Under the agreement the Sik Sik Yuen, a Taoist, Buddhist and Confucianist charity, has managed the temple, while the Tung Wah Group has run soothsaying and temple goods stalls outside.

The Sik Sik Yuen confirmed yesterday that it was conducting a survey to collect members' views about the placement of the box, but refused to comment further or say why the matter had arisen at this time. 'Our temple conducts surveys to collect views from our 200 members who are mostly Taoist practitioners about different issues on an irregular basis. Concerning the ongoing poll, our temple has no further comment to make. We still have not taken a stand on the issue,' a spokeswoman said.

Tung Wah public relations manager Ivy Lau said the group would contact the Sik Sik Yuen to discuss the matter. 'TWGHs will try to settle the matter in a fair and reasonable manner,' she said. 'But as far as we understand, TWGHs has the right to place the donation box at the temple entrance. We don't think we have to pay the temple any management fee for placing the donation box there and we are not occupying any of their space.'

She explained that in 1956 the Secretariat for Chinese Affairs - now the Home Affairs Bureau - delegated responsibility for management of the temple to the Tung Wah Group.

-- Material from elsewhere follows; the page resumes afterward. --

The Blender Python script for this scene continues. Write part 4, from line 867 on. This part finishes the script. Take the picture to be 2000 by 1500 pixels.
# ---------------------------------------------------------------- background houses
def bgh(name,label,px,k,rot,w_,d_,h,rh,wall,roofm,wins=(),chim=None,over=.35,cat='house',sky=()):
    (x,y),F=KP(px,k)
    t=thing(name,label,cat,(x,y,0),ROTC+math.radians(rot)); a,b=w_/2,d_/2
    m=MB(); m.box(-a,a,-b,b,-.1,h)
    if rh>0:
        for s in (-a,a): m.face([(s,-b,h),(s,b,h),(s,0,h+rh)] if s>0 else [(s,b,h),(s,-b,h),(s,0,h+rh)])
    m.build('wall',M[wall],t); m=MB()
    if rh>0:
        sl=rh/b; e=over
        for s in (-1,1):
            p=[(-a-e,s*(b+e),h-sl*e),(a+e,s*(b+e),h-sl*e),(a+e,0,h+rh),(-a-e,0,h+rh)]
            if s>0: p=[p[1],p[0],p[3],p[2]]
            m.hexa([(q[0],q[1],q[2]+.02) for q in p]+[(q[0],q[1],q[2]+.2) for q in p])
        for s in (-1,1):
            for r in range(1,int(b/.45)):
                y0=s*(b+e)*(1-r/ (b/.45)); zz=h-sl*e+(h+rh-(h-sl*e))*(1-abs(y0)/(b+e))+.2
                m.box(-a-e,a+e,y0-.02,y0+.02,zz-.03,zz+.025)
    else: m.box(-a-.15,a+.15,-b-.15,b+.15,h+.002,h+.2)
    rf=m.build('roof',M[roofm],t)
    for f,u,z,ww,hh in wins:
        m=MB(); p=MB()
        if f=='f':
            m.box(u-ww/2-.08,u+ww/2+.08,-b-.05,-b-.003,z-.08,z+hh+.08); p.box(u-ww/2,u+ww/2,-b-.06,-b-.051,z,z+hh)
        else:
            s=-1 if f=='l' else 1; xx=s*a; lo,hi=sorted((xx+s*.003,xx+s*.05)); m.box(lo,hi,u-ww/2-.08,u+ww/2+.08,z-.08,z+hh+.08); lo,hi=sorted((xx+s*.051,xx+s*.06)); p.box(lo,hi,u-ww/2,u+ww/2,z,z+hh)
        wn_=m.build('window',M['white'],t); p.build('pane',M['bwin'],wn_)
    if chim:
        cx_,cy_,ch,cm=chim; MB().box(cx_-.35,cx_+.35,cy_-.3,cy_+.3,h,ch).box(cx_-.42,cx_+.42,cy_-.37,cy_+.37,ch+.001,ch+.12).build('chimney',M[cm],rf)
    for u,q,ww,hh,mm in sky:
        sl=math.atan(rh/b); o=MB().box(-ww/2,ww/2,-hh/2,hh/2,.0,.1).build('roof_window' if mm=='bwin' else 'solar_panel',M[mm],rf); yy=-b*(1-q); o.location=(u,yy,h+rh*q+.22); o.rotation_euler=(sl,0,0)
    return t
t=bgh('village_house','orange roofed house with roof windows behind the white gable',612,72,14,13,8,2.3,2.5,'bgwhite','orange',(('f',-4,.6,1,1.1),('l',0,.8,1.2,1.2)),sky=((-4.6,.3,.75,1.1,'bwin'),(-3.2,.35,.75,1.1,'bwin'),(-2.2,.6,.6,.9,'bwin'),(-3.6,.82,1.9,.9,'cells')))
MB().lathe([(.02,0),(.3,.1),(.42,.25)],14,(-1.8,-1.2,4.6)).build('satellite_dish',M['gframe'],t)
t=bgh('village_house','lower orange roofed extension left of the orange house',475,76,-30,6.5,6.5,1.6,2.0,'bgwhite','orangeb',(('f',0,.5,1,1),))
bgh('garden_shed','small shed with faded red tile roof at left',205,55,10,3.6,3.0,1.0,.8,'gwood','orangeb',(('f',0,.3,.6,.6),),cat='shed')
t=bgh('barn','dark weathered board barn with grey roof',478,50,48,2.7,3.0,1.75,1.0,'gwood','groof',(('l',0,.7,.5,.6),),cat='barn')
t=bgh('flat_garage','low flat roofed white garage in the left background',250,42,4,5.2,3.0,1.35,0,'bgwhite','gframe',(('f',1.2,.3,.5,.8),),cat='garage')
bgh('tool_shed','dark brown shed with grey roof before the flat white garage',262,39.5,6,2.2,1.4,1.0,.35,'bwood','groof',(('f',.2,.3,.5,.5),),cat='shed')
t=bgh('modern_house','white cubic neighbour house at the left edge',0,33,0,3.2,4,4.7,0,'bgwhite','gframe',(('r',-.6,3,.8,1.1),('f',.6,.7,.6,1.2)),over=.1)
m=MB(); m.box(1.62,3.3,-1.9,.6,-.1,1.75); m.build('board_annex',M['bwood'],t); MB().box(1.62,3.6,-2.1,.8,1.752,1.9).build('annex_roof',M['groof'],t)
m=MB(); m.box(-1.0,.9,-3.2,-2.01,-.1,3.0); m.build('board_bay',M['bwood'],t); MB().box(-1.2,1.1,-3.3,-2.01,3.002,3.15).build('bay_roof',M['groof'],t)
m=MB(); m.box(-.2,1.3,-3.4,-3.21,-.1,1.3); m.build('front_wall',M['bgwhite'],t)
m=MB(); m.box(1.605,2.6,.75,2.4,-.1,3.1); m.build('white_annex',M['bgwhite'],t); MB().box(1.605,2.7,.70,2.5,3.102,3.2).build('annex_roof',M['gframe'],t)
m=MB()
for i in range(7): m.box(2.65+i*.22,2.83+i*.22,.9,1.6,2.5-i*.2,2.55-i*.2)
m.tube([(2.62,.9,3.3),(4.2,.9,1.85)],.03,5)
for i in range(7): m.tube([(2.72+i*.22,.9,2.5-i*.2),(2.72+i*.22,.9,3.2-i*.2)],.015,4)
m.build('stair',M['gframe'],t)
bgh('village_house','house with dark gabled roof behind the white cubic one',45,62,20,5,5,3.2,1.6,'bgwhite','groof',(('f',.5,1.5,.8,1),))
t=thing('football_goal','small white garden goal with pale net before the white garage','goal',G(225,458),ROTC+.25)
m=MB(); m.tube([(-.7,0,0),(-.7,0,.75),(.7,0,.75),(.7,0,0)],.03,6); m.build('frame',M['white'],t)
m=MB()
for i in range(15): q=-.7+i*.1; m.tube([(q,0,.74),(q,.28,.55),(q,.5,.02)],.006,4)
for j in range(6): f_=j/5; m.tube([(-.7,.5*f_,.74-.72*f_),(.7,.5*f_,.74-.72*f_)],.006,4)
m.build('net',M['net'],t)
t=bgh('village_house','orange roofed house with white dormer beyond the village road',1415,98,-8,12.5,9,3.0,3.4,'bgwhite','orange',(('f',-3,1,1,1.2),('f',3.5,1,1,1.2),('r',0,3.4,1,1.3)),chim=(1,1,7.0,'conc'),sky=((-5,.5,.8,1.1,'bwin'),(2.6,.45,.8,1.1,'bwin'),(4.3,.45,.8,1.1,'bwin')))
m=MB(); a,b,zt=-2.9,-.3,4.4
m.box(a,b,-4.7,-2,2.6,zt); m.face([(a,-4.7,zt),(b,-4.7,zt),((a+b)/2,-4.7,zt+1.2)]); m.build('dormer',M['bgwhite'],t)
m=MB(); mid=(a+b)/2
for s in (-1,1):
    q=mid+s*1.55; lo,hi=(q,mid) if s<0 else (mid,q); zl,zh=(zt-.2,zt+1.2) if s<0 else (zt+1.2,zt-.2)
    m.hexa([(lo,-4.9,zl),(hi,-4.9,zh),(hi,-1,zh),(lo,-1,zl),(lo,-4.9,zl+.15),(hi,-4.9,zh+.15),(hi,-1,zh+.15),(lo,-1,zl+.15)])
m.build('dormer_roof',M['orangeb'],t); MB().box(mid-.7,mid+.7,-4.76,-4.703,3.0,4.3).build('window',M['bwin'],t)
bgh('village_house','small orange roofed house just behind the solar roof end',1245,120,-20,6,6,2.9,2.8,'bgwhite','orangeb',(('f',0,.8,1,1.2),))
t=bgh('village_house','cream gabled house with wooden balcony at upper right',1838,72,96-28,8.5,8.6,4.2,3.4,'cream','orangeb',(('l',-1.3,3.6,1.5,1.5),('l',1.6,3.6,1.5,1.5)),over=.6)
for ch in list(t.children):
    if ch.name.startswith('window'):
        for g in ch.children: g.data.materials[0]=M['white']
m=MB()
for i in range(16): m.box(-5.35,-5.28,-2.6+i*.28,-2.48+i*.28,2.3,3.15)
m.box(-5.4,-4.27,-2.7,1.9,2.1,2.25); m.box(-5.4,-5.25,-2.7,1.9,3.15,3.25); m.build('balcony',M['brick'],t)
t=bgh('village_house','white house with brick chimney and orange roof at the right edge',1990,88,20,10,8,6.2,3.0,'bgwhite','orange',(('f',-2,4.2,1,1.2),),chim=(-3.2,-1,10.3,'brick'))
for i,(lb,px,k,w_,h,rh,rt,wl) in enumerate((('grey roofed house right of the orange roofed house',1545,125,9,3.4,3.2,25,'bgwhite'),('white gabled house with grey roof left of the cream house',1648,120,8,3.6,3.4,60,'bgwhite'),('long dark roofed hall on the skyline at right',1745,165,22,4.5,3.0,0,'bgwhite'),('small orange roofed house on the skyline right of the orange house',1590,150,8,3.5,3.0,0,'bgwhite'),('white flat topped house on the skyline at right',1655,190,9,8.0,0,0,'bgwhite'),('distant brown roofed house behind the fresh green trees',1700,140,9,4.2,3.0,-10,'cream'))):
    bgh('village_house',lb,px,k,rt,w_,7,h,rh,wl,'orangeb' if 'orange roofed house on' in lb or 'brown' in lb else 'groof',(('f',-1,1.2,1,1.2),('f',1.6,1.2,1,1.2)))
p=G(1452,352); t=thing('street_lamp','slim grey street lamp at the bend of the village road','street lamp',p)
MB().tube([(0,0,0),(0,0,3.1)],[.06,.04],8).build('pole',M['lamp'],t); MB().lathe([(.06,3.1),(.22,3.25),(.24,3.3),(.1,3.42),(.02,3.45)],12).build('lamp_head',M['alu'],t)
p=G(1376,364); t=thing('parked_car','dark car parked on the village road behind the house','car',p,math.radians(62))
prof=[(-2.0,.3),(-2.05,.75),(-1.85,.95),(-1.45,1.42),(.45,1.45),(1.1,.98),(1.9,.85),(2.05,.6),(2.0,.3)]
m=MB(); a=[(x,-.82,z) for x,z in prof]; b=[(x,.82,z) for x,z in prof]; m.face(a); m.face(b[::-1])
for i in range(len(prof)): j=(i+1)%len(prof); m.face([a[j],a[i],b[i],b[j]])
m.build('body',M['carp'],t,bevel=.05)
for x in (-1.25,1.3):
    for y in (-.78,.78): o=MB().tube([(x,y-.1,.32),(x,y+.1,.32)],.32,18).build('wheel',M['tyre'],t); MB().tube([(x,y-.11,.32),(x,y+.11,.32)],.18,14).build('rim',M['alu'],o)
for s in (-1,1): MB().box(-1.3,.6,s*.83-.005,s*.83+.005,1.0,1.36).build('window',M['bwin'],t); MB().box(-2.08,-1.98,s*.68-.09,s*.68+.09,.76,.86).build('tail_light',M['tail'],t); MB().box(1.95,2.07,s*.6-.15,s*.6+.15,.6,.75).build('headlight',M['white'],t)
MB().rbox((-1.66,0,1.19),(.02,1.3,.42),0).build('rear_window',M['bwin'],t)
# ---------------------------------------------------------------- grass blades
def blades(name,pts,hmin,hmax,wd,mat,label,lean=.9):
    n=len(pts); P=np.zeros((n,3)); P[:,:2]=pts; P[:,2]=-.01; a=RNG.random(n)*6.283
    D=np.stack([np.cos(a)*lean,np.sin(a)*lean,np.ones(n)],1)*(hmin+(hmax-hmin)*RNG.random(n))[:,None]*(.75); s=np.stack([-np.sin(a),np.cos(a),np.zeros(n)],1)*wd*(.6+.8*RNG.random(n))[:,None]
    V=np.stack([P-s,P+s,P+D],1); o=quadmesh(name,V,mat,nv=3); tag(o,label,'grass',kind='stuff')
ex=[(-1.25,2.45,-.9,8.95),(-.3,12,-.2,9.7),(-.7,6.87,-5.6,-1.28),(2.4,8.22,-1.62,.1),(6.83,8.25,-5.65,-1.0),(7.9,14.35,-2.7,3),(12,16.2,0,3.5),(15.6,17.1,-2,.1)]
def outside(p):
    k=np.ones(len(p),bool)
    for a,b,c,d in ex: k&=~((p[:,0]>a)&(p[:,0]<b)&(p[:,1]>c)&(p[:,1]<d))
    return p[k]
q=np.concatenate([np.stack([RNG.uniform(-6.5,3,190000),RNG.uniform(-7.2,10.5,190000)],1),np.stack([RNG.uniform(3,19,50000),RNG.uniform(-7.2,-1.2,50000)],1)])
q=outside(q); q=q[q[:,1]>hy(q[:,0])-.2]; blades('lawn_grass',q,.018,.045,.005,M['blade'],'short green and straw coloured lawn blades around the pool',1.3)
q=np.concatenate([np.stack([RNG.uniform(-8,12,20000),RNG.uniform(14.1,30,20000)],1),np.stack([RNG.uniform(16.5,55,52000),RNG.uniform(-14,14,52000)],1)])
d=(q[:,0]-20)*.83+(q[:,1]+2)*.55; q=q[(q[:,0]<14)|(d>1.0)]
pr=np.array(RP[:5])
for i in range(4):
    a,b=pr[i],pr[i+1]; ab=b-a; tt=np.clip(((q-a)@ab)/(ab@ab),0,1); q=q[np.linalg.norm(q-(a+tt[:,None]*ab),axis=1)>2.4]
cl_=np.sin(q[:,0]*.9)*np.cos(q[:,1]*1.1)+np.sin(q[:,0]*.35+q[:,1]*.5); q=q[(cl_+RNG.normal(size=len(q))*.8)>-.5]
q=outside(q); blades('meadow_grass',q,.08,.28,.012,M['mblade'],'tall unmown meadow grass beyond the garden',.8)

Under a further agreement with the secretariat, the group signed a deal transferring the temple management to the Sik Sik Yuen while Tung Wah ran the stalls outside, now the TWGHs Wong Tai Sin Fortune-telling and Oblation Arcade, Ms Lau said.

'According to the agreement, TWGHs would be allowed to place donation boxes at the entrance of the Wong Tai Sin Temple, charging a 10-cent admission fee. The admission fee is no longer obligatory nowadays,' she said.

Income from the donations is used for supporting the additional expenses incurred by education services benefiting children and youths studying at TWGHs schools, Ms Lau said. 'Every year, the current chairman of the board of TWGHs is appointed as one of the directors to the board of Sik Sik Yuen. Both parties have always respected each other over the 53 years since the agreement was signed,' she said.

A spokesman for the Home Affairs Bureau said that if the two charities wanted to make changes in the agreement, the bureau could help them engage in a dialogue. 'If the two parties agree to make changes, the bureau can help them,' he said.